Venise a beau être entourée d’eau, les films projetés aujourd’hui à la Mostra avaient pour sujet commun des traversées du désert, au propre comme au figuré.
Dans El Cristo ciego, Christopher Murray raconte le pèlerinage solitaire d’un jeune homme dans le désert Atacama, au nord du Chili. Persuadé de posséder la faculté d’accomplir des miracles, l’homme se rend au chevet de son ami d’enfance, mourant, pour le sauver de son triste sort. Mais au cours de son long périple, il rencontre de nombreuses personnes qui sollicitent son aide.
Film sur la difficulté de garder la foi dans une zone socialement sinistrée, délaissée par Dieu et oubliée par les Hommes, El Cristo ciego met aussi en lumière le sort des indigènes chiiens qui habitent ces zones arides, dans la misère la plus noire, alors que s’enrichissent les compagnies minières qui pillent leurs terres. C’est une bonne surprise, même si le récit a tendance à s’essouffler à mi-parcours (Lire notre critique).
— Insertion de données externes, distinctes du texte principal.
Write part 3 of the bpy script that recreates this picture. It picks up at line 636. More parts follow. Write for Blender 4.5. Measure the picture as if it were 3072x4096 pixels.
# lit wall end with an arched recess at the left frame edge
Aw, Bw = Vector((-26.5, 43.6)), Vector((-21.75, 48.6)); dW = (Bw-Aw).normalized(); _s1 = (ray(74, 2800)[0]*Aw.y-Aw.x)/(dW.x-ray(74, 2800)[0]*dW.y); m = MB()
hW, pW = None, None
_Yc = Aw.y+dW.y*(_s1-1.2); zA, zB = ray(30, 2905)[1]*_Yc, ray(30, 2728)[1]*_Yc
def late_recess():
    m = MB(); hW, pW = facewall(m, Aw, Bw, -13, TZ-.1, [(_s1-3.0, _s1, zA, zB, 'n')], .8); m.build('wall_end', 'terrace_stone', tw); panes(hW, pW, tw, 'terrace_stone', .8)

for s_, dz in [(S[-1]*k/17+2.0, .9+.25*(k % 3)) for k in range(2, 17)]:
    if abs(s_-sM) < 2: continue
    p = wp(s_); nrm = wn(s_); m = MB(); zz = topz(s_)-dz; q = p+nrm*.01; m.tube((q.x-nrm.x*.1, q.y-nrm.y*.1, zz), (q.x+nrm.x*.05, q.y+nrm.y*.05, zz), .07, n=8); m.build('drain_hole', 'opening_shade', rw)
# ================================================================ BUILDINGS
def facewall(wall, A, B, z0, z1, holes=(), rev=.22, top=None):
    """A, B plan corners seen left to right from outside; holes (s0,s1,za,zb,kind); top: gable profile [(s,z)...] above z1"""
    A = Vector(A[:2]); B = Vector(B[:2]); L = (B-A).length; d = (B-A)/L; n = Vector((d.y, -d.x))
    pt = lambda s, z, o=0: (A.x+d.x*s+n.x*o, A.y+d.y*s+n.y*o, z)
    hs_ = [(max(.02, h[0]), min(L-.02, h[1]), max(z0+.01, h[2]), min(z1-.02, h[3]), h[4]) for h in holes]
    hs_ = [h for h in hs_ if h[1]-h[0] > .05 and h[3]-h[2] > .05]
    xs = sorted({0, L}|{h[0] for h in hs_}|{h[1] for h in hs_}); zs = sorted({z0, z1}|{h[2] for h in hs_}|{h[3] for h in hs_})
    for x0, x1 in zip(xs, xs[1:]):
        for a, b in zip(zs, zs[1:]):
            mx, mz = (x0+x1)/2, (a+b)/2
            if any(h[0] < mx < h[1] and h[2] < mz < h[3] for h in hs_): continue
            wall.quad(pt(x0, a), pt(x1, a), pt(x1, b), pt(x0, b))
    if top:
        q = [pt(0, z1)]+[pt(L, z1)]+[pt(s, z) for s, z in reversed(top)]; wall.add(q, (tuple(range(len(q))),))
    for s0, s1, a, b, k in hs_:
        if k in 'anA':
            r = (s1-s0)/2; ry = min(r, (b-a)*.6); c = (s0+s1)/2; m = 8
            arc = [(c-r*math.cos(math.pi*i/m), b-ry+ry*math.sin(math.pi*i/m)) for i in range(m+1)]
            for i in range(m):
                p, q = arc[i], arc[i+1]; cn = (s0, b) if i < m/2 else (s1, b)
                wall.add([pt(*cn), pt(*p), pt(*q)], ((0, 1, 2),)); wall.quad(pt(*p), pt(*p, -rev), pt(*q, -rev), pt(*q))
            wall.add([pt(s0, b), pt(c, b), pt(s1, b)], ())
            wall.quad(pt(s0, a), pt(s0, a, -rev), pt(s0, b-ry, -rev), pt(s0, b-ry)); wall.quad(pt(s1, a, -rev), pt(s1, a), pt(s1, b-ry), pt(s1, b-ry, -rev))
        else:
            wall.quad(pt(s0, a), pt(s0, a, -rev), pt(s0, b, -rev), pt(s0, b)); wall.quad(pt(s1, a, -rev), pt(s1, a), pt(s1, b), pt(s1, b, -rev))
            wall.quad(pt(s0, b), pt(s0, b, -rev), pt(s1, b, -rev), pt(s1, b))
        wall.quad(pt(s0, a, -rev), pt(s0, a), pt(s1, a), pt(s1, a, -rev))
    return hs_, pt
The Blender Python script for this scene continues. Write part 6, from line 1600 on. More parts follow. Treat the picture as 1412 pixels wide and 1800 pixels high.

Le second film en compétition du jour, Nocturnal animals de Tom Ford, repose non pas sur une, mais sur plusieurs traversées du désert, grâce aux récits entrelacés qui constituent la structure du film.
Déjà, il y a le voyage chaotique et éprouvant d’un couple et de leur fille dans le désert texan, alors qu’ils sont harcelés par un groupe de jeunes voyous. Puis la quête de justice et de vengeance d’un homme meurtri, rongé par la honte, les remords et le chagrin. Et enfin le désert affectif d’une femme qui réalise qu’elle est devenue tout ce qu’elle haïssait.
Bien qu’inabouti et décevant au regard des quinze premières minutes du film, pleines de promesses, le film semble avoir été plutôt bien apprécié par le public italien. (Lire notre critique).
Enfin, The Bleeder raconte une traversée du désert médiatique, celle de Chuck Wepner, un boxeur qui a connu son heure de gloire dans les années 1970, pour avoir tenu quinze rounds face au redoutable Muhammad Ali et pour avoir inspiré l’histoire de Rocky. L’homme, avide de reconnaissance et de gloire, a vécu dans l’ombre de son avatar de fiction et a subi un sérieux revers de fortune à cause de sa pseudo-notoriété. Il est finalement retombé dans l’oubli avant que le long-métrage de Philippe Falardeau ne le remette sur le devant de la scène. Il ne devrait toutefois pas y rester très longtemps, le film étant assez anecdotique, sans relief et sans grande inspiration, ne reposant que sur la performance d’acteur de Liev Schreiber, méconnaissable. On était en droit d’attendre autre chose de la part de Philippe Falardeau, auteur intéressant quand il tourne dans son pays d’origine, au Québec. Il semble, comme tant d’autres avant lui, s’être laissé broyer par le système de production américain, qui laisse trop peu de liberté créatrice aux artistes.